REQUIRED WORK:
Go through the listing and write out all of it exactly.

MATERIAL PROVIDED:

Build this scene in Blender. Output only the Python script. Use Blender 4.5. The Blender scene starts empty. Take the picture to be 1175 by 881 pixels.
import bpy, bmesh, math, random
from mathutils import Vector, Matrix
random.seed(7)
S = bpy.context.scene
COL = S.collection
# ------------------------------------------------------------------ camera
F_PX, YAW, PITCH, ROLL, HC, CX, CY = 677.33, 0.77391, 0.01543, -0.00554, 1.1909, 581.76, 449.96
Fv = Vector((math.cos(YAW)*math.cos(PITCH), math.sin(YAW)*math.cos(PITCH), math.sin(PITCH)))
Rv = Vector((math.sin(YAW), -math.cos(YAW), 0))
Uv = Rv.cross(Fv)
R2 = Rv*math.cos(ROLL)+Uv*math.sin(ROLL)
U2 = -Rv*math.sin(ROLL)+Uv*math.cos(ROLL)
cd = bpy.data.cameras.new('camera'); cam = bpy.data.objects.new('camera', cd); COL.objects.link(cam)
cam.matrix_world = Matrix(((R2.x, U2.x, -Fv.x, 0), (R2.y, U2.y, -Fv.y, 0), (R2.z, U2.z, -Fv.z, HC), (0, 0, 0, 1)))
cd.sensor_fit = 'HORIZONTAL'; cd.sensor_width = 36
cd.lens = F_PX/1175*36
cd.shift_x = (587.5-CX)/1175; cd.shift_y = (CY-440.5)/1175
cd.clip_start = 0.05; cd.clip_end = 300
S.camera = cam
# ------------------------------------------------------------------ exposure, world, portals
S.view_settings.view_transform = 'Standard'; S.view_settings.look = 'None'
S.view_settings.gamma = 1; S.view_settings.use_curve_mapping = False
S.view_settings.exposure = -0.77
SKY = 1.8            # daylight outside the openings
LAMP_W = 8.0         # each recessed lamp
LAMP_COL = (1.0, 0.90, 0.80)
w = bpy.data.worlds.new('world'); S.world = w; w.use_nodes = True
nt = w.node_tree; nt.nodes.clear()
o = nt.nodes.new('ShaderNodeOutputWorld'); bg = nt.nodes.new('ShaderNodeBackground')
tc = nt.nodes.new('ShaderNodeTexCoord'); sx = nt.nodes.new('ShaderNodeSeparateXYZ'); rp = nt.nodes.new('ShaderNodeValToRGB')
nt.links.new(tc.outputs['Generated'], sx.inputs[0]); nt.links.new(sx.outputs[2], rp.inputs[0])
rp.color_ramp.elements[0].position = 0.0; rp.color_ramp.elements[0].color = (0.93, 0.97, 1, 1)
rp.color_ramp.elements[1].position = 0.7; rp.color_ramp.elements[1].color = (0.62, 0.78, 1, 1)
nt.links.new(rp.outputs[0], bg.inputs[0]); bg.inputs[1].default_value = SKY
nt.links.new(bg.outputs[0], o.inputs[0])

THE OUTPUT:
Build this scene in Blender. Output only the Python script. Use Blender 4.5. The Blender scene starts empty. Take the picture to be 1175 by 881 pixels.
import bpy, bmesh, math, random
from mathutils import Vector, Matrix
random.seed(7)
S = bpy.context.scene
COL = S.collection
# ------------------------------------------------------------------ camera
F_PX, YAW, PITCH, ROLL, HC, CX, CY = 677.33, 0.77391, 0.01543, -0.00554, 1.1909, 581.76, 449.96
Fv = Vector((math.cos(YAW)*math.cos(PITCH), math.sin(YAW)*math.cos(PITCH), math.sin(PITCH)))
Rv = Vector((math.sin(YAW), -math.cos(YAW), 0))
Uv = Rv.cross(Fv)
R2 = Rv*math.cos(ROLL)+Uv*math.sin(ROLL)
U2 = -Rv*math.sin(ROLL)+Uv*math.cos(ROLL)
cd = bpy.data.cameras.new('camera'); cam = bpy.data.objects.new('camera', cd); COL.objects.link(cam)
cam.matrix_world = Matrix(((R2.x, U2.x, -Fv.x, 0), (R2.y, U2.y, -Fv.y, 0), (R2.z, U2.z, -Fv.z, HC), (0, 0, 0, 1)))
cd.sensor_fit = 'HORIZONTAL'; cd.sensor_width = 36
cd.lens = F_PX/1175*36
cd.shift_x = (587.5-CX)/1175; cd.shift_y = (CY-440.5)/1175
cd.clip_start = 0.05; cd.clip_end = 300
S.camera = cam
# ------------------------------------------------------------------ exposure, world, portals
S.view_settings.view_transform = 'Standard'; S.view_settings.look = 'None'
S.view_settings.gamma = 1; S.view_settings.use_curve_mapping = False
S.view_settings.exposure = -0.77
SKY = 1.8            # daylight outside the openings
LAMP_W = 8.0         # each recessed lamp
LAMP_COL = (1.0, 0.90, 0.80)
w = bpy.data.worlds.new('world'); S.world = w; w.use_nodes = True
nt = w.node_tree; nt.nodes.clear()
o = nt.nodes.new('ShaderNodeOutputWorld'); bg = nt.nodes.new('ShaderNodeBackground')
tc = nt.nodes.new('ShaderNodeTexCoord'); sx = nt.nodes.new('ShaderNodeSeparateXYZ'); rp = nt.nodes.new('ShaderNodeValToRGB')
nt.links.new(tc.outputs['Generated'], sx.inputs[0]); nt.links.new(sx.outputs[2], rp.inputs[0])
rp.color_ramp.elements[0].position = 0.0; rp.color_ramp.elements[0].color = (0.93, 0.97, 1, 1)
rp.color_ramp.elements[1].position = 0.7; rp.color_ramp.elements[1].color = (0.62, 0.78, 1, 1)
nt.links.new(rp.outputs[0], bg.inputs[0]); bg.inputs[1].default_value = SKY
nt.links.new(bg.outputs[0], o.inputs[0])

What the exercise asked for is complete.